In the listing below, find the line with "COL.objects.link(sun)", then repeat exactly every line from the top through that one.

--- START Stored data ---

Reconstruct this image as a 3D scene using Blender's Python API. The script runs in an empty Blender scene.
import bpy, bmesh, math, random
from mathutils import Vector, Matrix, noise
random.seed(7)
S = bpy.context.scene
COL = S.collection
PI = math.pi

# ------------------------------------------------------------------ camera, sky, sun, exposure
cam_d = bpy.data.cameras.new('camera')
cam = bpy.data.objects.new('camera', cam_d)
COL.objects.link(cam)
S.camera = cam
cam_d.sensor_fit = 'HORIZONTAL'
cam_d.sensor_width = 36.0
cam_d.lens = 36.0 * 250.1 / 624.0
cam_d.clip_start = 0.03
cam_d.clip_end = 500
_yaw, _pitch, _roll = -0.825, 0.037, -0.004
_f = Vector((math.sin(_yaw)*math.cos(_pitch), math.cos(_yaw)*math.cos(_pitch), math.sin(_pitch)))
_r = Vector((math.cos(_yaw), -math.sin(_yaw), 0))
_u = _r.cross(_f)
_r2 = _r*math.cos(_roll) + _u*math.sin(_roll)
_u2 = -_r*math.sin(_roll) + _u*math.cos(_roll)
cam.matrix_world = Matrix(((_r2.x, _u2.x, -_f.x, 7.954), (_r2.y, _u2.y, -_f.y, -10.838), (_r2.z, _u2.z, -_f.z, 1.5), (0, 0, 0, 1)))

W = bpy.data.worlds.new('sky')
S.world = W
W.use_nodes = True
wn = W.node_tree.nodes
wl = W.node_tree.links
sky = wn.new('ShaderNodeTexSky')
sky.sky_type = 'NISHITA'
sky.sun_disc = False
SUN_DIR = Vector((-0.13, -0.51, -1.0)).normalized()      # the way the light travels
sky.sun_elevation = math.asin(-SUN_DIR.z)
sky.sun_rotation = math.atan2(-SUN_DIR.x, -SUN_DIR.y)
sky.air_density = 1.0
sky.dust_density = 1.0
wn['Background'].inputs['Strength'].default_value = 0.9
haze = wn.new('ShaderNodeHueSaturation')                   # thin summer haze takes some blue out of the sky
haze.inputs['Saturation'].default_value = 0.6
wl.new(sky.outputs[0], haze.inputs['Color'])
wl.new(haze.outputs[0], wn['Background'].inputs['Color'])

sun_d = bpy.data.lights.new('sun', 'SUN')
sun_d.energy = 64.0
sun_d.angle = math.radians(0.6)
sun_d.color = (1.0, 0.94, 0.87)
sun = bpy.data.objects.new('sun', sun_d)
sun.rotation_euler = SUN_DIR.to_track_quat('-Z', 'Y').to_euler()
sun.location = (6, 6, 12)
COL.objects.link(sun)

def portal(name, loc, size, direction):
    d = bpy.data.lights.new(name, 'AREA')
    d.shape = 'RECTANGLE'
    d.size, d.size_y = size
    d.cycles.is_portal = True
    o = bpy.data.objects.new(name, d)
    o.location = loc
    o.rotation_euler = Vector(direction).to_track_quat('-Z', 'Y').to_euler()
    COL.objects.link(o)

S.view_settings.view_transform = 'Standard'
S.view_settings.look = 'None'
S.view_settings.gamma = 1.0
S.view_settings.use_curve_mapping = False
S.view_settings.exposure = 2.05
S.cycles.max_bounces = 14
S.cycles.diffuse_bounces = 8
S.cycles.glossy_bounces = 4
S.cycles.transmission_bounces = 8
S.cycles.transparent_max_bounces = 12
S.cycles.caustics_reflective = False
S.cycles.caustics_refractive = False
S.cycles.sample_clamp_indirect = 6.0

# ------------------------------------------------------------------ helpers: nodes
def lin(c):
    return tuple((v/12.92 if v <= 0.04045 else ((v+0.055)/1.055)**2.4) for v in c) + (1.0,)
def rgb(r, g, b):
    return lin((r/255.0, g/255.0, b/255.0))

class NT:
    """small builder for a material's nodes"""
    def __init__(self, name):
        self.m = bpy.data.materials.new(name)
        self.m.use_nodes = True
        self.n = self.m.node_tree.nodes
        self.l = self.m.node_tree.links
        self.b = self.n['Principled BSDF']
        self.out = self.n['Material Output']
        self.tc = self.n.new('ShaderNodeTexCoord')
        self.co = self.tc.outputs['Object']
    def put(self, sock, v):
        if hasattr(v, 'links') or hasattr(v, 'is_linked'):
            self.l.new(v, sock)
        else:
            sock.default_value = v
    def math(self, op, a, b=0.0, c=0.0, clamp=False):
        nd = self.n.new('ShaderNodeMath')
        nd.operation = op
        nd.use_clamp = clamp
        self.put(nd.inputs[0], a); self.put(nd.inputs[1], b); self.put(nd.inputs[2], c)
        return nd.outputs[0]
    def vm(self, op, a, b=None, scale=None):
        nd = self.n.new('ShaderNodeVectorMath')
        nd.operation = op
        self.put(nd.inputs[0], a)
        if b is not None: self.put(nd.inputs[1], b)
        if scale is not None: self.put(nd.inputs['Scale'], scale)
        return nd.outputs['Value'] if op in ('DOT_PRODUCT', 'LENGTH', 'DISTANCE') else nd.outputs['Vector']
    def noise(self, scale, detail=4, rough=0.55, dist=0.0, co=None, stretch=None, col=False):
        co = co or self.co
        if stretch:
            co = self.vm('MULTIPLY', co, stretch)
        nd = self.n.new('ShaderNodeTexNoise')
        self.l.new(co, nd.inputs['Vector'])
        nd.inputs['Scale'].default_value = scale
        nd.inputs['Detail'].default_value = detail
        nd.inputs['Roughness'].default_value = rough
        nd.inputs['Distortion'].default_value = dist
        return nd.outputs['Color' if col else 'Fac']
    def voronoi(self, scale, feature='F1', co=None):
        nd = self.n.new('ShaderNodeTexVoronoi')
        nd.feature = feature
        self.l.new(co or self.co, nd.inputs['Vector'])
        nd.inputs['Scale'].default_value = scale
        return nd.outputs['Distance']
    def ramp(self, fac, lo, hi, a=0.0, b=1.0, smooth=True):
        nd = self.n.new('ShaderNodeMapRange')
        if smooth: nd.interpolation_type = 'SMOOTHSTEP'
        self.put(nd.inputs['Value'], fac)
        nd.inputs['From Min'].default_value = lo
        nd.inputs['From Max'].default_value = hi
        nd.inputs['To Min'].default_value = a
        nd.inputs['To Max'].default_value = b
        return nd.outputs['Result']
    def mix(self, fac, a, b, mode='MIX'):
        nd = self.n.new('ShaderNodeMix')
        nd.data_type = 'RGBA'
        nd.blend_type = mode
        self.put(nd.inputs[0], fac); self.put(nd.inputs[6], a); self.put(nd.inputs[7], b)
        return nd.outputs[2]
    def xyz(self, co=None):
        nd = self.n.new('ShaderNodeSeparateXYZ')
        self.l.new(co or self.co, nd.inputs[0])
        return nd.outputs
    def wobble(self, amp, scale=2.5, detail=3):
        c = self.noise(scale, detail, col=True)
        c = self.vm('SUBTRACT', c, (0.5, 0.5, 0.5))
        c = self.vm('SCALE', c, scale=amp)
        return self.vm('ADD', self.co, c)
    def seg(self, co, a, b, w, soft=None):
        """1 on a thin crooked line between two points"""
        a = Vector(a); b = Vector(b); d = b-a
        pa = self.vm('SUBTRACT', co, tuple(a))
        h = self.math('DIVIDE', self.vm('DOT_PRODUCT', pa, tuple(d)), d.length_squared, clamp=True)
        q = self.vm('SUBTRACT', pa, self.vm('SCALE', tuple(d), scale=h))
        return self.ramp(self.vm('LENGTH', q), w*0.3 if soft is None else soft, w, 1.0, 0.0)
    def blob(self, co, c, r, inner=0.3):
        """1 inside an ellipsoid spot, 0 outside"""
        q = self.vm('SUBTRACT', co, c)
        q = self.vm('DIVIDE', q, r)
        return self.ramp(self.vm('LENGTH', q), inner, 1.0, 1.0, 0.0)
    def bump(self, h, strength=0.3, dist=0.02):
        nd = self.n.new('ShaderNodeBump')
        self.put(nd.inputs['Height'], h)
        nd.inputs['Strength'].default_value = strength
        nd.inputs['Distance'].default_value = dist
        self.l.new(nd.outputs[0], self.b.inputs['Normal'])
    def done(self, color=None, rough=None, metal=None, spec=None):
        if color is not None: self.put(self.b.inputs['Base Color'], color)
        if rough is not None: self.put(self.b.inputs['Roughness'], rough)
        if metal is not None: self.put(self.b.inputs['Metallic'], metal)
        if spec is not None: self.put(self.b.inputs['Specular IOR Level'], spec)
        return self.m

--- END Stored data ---

• _Exercise output_
Reconstruct this image as a 3D scene using Blender's Python API. The script runs in an empty Blender scene.
import bpy, bmesh, math, random
from mathutils import Vector, Matrix, noise
random.seed(7)
S = bpy.context.scene
COL = S.collection
PI = math.pi

# ------------------------------------------------------------------ camera, sky, sun, exposure
cam_d = bpy.data.cameras.new('camera')
cam = bpy.data.objects.new('camera', cam_d)
COL.objects.link(cam)
S.camera = cam
cam_d.sensor_fit = 'HORIZONTAL'
cam_d.sensor_width = 36.0
cam_d.lens = 36.0 * 250.1 / 624.0
cam_d.clip_start = 0.03
cam_d.clip_end = 500
_yaw, _pitch, _roll = -0.825, 0.037, -0.004
_f = Vector((math.sin(_yaw)*math.cos(_pitch), math.cos(_yaw)*math.cos(_pitch), math.sin(_pitch)))
_r = Vector((math.cos(_yaw), -math.sin(_yaw), 0))
_u = _r.cross(_f)
_r2 = _r*math.cos(_roll) + _u*math.sin(_roll)
_u2 = -_r*math.sin(_roll) + _u*math.cos(_roll)
cam.matrix_world = Matrix(((_r2.x, _u2.x, -_f.x, 7.954), (_r2.y, _u2.y, -_f.y, -10.838), (_r2.z, _u2.z, -_f.z, 1.5), (0, 0, 0, 1)))

W = bpy.data.worlds.new('sky')
S.world = W
W.use_nodes = True
wn = W.node_tree.nodes
wl = W.node_tree.links
sky = wn.new('ShaderNodeTexSky')
sky.sky_type = 'NISHITA'
sky.sun_disc = False
SUN_DIR = Vector((-0.13, -0.51, -1.0)).normalized()      # the way the light travels
sky.sun_elevation = math.asin(-SUN_DIR.z)
sky.sun_rotation = math.atan2(-SUN_DIR.x, -SUN_DIR.y)
sky.air_density = 1.0
sky.dust_density = 1.0
wn['Background'].inputs['Strength'].default_value = 0.9
haze = wn.new('ShaderNodeHueSaturation')                   # thin summer haze takes some blue out of the sky
haze.inputs['Saturation'].default_value = 0.6
wl.new(sky.outputs[0], haze.inputs['Color'])
wl.new(haze.outputs[0], wn['Background'].inputs['Color'])

sun_d = bpy.data.lights.new('sun', 'SUN')
sun_d.energy = 64.0
sun_d.angle = math.radians(0.6)
sun_d.color = (1.0, 0.94, 0.87)
sun = bpy.data.objects.new('sun', sun_d)
sun.rotation_euler = SUN_DIR.to_track_quat('-Z', 'Y').to_euler()
sun.location = (6, 6, 12)
COL.objects.link(sun)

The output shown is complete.